Contrarily, a container may exclude a connective from a space rather than enclose it within one, or prevent waves from disturbing a contained connective. Containers may be used to separate one connective from another - and connectives may be used to isolate one aggregate from another.

A rigid container can hold a contained connective to a rigid figure. An external disturbance that imposes a motion on a rigid container imposes the motion on any contained connectives as well.

Containers may not be rigid. Containers constructed from bonds having some elasticity can serve as membranes, like a balloon for example. Membranes too can separate one connective from another but cannot hold a connective to a rigid figure.

So in addition to bonds, containers can also constrain connective interactions; but in this case the constraint is external to the connective, that is, it is an extrinsic rather than an intrinsic constraint.

If you are interested, there is more discussion of this in Appendix 1.

Connective Influence and Architectural Control

Containers and barriers extend the capacity of aggregates to exercise control.

An aggregate controls the motions of its internal objects by constraining them within definite ranges, it controls the hierarchical allegiances of all its internal objects and their ability to participate in external interactions, and it can also exercise control over waves and connectives as a barrier or container.

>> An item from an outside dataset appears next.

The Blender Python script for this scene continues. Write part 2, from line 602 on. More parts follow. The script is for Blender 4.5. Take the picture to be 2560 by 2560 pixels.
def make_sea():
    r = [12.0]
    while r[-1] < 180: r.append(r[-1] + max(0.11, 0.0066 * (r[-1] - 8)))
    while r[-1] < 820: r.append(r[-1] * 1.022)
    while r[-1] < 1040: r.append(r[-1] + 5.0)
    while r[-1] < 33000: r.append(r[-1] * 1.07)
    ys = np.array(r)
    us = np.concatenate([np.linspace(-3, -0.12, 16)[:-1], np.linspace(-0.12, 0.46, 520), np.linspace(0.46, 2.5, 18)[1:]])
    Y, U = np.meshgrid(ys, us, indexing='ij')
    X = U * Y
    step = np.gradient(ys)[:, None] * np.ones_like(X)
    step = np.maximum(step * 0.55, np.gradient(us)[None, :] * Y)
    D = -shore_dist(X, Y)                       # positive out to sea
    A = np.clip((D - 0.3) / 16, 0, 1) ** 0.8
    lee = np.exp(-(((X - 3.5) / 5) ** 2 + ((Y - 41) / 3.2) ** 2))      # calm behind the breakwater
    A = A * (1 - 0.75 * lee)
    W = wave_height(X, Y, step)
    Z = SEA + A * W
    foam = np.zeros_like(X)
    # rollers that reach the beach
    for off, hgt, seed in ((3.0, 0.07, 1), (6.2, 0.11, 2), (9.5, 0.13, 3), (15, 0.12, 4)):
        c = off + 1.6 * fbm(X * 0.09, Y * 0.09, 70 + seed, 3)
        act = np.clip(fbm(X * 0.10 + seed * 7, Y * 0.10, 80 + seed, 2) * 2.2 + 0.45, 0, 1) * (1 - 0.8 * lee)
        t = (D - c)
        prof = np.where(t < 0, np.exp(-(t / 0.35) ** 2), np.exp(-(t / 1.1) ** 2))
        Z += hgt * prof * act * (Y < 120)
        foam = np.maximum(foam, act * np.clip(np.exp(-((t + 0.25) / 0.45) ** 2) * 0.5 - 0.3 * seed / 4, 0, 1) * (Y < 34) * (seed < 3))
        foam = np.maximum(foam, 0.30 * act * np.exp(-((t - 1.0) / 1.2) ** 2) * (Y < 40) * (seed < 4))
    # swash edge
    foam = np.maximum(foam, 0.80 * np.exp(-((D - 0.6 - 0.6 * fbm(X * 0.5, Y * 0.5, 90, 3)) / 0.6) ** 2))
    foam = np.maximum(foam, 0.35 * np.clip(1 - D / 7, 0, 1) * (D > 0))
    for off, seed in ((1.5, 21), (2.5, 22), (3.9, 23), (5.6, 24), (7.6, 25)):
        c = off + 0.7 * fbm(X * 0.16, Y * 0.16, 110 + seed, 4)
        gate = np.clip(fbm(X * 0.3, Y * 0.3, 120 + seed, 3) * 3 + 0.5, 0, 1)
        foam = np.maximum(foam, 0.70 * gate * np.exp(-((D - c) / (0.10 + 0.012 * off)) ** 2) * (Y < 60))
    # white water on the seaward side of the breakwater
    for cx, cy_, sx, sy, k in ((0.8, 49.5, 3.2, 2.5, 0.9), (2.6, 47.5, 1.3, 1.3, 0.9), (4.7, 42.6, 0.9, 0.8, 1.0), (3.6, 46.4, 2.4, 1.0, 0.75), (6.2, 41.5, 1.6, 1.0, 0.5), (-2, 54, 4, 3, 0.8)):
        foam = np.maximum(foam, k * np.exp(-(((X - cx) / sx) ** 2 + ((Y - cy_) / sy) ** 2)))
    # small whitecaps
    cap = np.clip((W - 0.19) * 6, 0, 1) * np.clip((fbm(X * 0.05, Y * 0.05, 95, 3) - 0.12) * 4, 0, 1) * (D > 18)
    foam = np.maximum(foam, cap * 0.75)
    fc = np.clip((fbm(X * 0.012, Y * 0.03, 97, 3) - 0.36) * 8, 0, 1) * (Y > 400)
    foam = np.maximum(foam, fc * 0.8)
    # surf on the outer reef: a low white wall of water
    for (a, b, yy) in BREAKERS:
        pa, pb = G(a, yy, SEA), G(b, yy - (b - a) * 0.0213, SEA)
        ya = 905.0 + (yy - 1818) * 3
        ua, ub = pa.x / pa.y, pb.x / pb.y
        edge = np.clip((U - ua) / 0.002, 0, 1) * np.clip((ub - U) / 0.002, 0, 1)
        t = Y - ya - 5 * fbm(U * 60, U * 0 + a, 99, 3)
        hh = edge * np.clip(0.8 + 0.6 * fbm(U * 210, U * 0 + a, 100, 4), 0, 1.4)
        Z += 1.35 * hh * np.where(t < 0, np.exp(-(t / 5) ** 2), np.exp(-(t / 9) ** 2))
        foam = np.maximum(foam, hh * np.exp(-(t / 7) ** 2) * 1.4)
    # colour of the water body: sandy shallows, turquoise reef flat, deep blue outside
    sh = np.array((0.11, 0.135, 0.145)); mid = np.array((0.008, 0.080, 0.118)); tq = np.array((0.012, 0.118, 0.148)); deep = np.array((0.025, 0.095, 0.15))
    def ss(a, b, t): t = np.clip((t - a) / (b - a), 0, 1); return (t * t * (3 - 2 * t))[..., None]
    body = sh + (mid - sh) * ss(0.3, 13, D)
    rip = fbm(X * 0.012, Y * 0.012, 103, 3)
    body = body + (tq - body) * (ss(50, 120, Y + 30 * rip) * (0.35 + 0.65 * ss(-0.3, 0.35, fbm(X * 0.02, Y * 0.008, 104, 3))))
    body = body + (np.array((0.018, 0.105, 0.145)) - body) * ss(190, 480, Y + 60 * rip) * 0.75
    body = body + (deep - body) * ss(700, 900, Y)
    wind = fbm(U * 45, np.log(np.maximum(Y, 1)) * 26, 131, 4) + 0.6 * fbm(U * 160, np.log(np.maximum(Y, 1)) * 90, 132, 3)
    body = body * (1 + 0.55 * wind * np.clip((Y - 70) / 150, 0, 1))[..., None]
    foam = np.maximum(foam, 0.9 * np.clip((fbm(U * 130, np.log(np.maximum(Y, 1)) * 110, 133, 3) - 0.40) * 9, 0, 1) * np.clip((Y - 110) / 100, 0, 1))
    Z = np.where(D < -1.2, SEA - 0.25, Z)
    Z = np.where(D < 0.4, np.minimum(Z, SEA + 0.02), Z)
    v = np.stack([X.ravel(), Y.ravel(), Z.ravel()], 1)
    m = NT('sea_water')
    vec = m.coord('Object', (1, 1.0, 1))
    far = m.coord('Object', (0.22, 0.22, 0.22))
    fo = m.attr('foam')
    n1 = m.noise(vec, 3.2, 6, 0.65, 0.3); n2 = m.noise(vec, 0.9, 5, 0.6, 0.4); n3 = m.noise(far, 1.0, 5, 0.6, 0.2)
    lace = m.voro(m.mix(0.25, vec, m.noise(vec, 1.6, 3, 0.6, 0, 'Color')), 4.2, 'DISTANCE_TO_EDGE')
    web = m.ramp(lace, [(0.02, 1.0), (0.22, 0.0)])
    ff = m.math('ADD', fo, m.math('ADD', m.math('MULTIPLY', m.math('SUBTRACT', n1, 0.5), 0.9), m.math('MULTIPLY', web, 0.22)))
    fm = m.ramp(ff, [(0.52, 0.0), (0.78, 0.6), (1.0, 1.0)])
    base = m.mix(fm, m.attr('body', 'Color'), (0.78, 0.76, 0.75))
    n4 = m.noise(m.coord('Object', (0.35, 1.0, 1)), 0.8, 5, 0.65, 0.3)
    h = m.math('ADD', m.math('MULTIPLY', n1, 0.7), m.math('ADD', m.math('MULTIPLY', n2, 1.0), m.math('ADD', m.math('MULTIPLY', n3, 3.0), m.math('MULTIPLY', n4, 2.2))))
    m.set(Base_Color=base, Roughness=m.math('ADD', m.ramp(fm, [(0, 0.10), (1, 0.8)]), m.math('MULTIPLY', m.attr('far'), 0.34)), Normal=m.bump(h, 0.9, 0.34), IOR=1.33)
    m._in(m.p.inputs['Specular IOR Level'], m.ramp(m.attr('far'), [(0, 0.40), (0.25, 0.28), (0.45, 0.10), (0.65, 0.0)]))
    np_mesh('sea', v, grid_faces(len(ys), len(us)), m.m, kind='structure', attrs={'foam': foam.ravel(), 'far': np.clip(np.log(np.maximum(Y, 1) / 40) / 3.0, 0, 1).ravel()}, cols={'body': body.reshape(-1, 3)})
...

Connectives and waves have none of these capacities for control, and while they influence events they are incapable of having any specific control over their effects since they are always open to interference and disturbance.

This does not mean that connectives are not capable of being precisely controlled, only that an aggregate needs to be in place to control them. A light beam can be targeted very precisely but not without the intervention of a rigid collimating mechanism.